* _SET EXERCISE_
Copy each line exactly. Drop every picture.

* _RAW DATA_
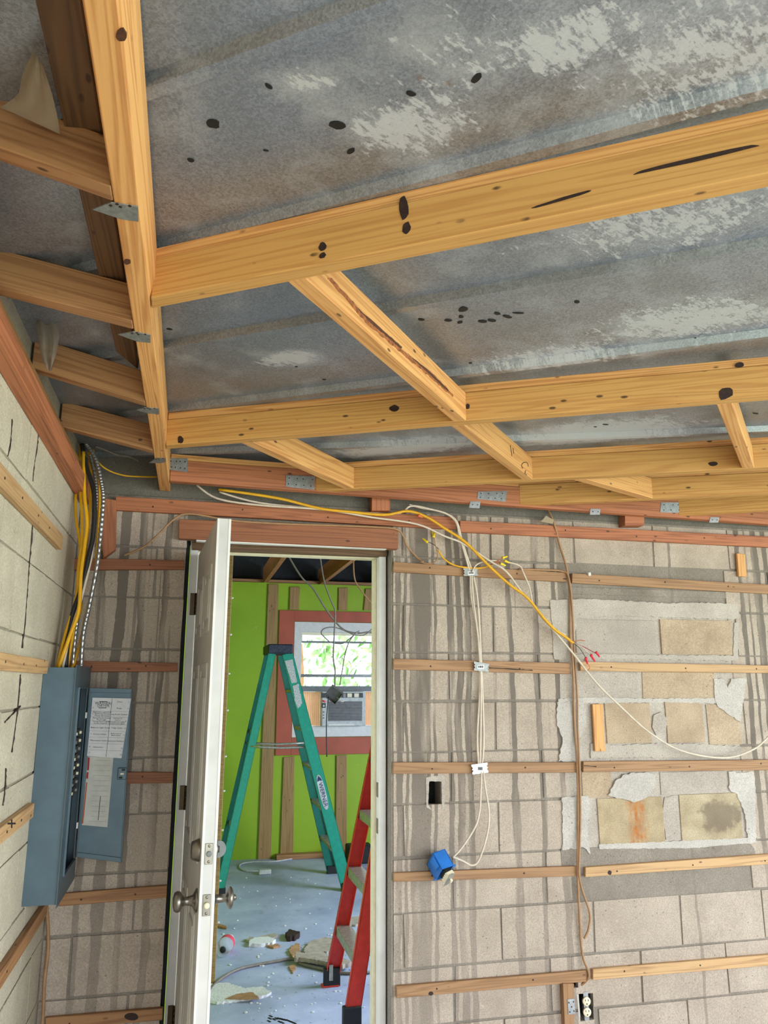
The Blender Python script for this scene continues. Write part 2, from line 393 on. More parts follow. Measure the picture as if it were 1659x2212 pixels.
def addtube(bm, pts, r, seg=7, flat_=1.0, ref=V((0, 1, 0)), rfun=None):
    rings = []
    for i, q in enumerate(pts):
        t = (pts[min(i+1, len(pts)-1)]-pts[max(i-1, 0)]).normalized()
        n = ref-t*ref.dot(t)
        if n.length < 1e-3: n = V((1, 0, 0))-t*t.x
        n.normalize(); s = t.cross(n); rr = r*(rfun(i) if rfun else 1)
        rings.append([bm.verts.new(q+s*math.cos(a)*rr+n*math.sin(a)*rr*flat_) for a in (2*math.pi*k/seg for k in range(seg))])
    for a, b in zip(rings, rings[1:]):
        for k in range(seg): bm.faces.new((a[k], a[(k+1) % seg], b[(k+1) % seg], b[k]))
    bm.faces.new(rings[0][::-1]); bm.faces.new(rings[-1])
def tube(name, pts, r, m, parent=None, sub=5, seg=7, flat_=1.0, rfun=None):
    pts = smoothpts(pts, sub); o = pts[0].copy() if parent is None else V()
    bm = bmesh.new(); addtube(bm, [q-o for q in pts], r, seg, flat_, rfun=rfun)
    return link(name, mesh(bm, name), m, Matrix.Translation(o), parent, True)
def lathe(name, prof, axis_o, axis_d, m, parent=None, seg=20, caps=True):
    """profile of (distance along the axis, radius)"""
    d = V(axis_d).normalized(); a = V((0, 0, 1)) if abs(d.z) < .9 else V((1, 0, 0))
    mt = frame(axis_o, d, z=a); bm = bmesh.new(); rings = []
    for t, r in prof: rings.append([bm.verts.new((t, r*math.cos(k*2*math.pi/seg), r*math.sin(k*2*math.pi/seg))) for k in range(seg)])
    for a, b in zip(rings, rings[1:]):
        for k in range(seg): bm.faces.new((a[k], a[(k+1) % seg], b[(k+1) % seg], b[k]))
    if caps: bm.faces.new(rings[0]); bm.faces.new(rings[-1])
    o = link(name, mesh(bm, name), m, mt, parent, True)
    return o
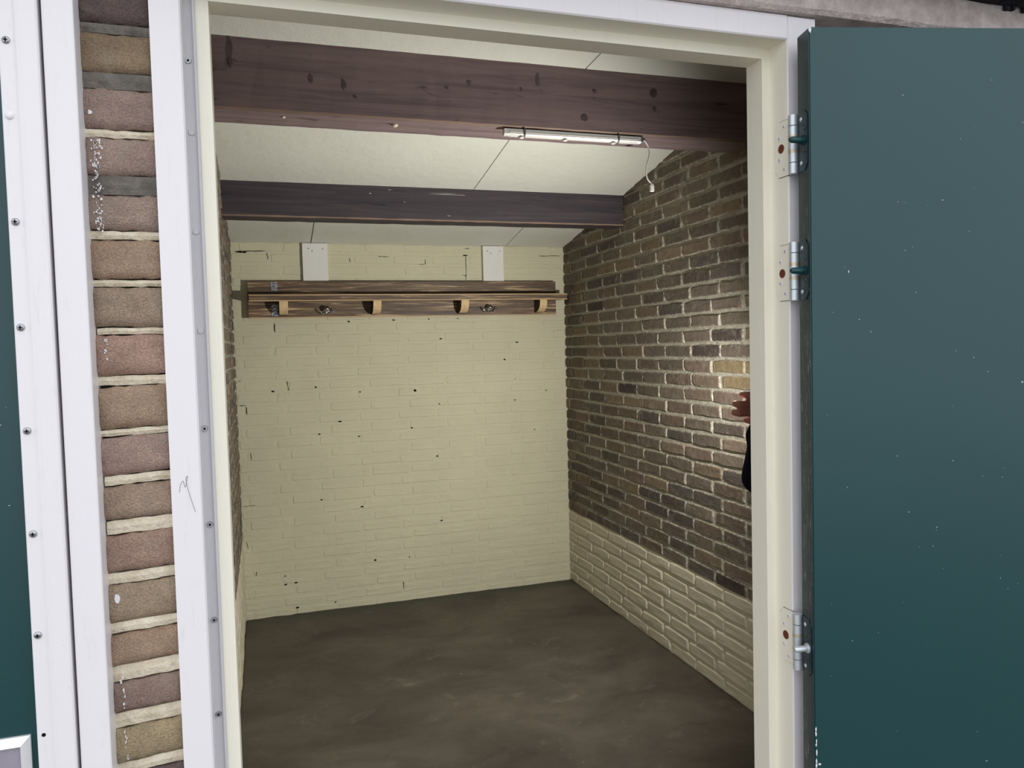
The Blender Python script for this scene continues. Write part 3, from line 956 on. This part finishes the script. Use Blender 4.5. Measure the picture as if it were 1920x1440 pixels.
# chips of bare paint and rubbed patches along the hinge edge
bm = bmesh.new()
rnd = random.Random(12)
def patch(u, z, ru, rz, n=0.0410):
    vs = [bm.verts.new(dpt(u + math.cos(t) * ru * rnd.uniform(.5, 1.1), n, z + math.sin(t) * rz * rnd.uniform(.5, 1.1))) for t in [2 * math.pi * q / 9 for q in range(9)]]
    bm.faces.new(vs)
patch(0.0015, 1.968, 0.0028, 0.0055)
for z in (0.887, 0.880, 0.868, 0.862, 0.850, 0.836, 0.829, 0.812):
    patch(0.0022 + rnd.uniform(0, .001), z, 0.0016, rnd.uniform(.003, .006))
patch(0.008, 0.831, 0.0035, 0.0022)
patch(0.018, 0.815, 0.004, 0.0012)
patch(0.060, 1.604, 0.0008, 0.003)
for q in range(26):
    patch(rnd.uniform(0.03, 0.40), rnd.uniform(0.78, 1.95), rnd.uniform(.0004, .001), rnd.uniform(.0004, .001))
o = d1part('paint_chips', bm, m_plain('bare_chip', (0.62, 0.66, 0.66, 1), 0.7)); o['kind'] = 'stuff'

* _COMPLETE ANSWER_
The Blender Python script for this scene continues. Write part 2, from line 393 on. More parts follow. Measure the picture as if it were 1659x2212 pixels.
def addtube(bm, pts, r, seg=7, flat_=1.0, ref=V((0, 1, 0)), rfun=None):
    rings = []
    for i, q in enumerate(pts):
        t = (pts[min(i+1, len(pts)-1)]-pts[max(i-1, 0)]).normalized()
        n = ref-t*ref.dot(t)
        if n.length < 1e-3: n = V((1, 0, 0))-t*t.x
        n.normalize(); s = t.cross(n); rr = r*(rfun(i) if rfun else 1)
        rings.append([bm.verts.new(q+s*math.cos(a)*rr+n*math.sin(a)*rr*flat_) for a in (2*math.pi*k/seg for k in range(seg))])
    for a, b in zip(rings, rings[1:]):
        for k in range(seg): bm.faces.new((a[k], a[(k+1) % seg], b[(k+1) % seg], b[k]))
    bm.faces.new(rings[0][::-1]); bm.faces.new(rings[-1])
def tube(name, pts, r, m, parent=None, sub=5, seg=7, flat_=1.0, rfun=None):
    pts = smoothpts(pts, sub); o = pts[0].copy() if parent is None else V()
    bm = bmesh.new(); addtube(bm, [q-o for q in pts], r, seg, flat_, rfun=rfun)
    return link(name, mesh(bm, name), m, Matrix.Translation(o), parent, True)
def lathe(name, prof, axis_o, axis_d, m, parent=None, seg=20, caps=True):
    """profile of (distance along the axis, radius)"""
    d = V(axis_d).normalized(); a = V((0, 0, 1)) if abs(d.z) < .9 else V((1, 0, 0))
    mt = frame(axis_o, d, z=a); bm = bmesh.new(); rings = []
    for t, r in prof: rings.append([bm.verts.new((t, r*math.cos(k*2*math.pi/seg), r*math.sin(k*2*math.pi/seg))) for k in range(seg)])
    for a, b in zip(rings, rings[1:]):
        for k in range(seg): bm.faces.new((a[k], a[(k+1) % seg], b[(k+1) % seg], b[k]))
    if caps: bm.faces.new(rings[0]); bm.faces.new(rings[-1])
    o = link(name, mesh(bm, name), m, mt, parent, True)
    return o
The Blender Python script for this scene continues. Write part 3, from line 956 on. This part finishes the script. Use Blender 4.5. Measure the picture as if it were 1920x1440 pixels.
# chips of bare paint and rubbed patches along the hinge edge
bm = bmesh.new()
rnd = random.Random(12)
def patch(u, z, ru, rz, n=0.0410):
    vs = [bm.verts.new(dpt(u + math.cos(t) * ru * rnd.uniform(.5, 1.1), n, z + math.sin(t) * rz * rnd.uniform(.5, 1.1))) for t in [2 * math.pi * q / 9 for q in range(9)]]
    bm.faces.new(vs)
patch(0.0015, 1.968, 0.0028, 0.0055)
for z in (0.887, 0.880, 0.868, 0.862, 0.850, 0.836, 0.829, 0.812):
    patch(0.0022 + rnd.uniform(0, .001), z, 0.0016, rnd.uniform(.003, .006))
patch(0.008, 0.831, 0.0035, 0.0022)
patch(0.018, 0.815, 0.004, 0.0012)
patch(0.060, 1.604, 0.0008, 0.003)
for q in range(26):
    patch(rnd.uniform(0.03, 0.40), rnd.uniform(0.78, 1.95), rnd.uniform(.0004, .001), rnd.uniform(.0004, .001))
o = d1part('paint_chips', bm, m_plain('bare_chip', (0.62, 0.66, 0.66, 1), 0.7)); o['kind'] = 'stuff'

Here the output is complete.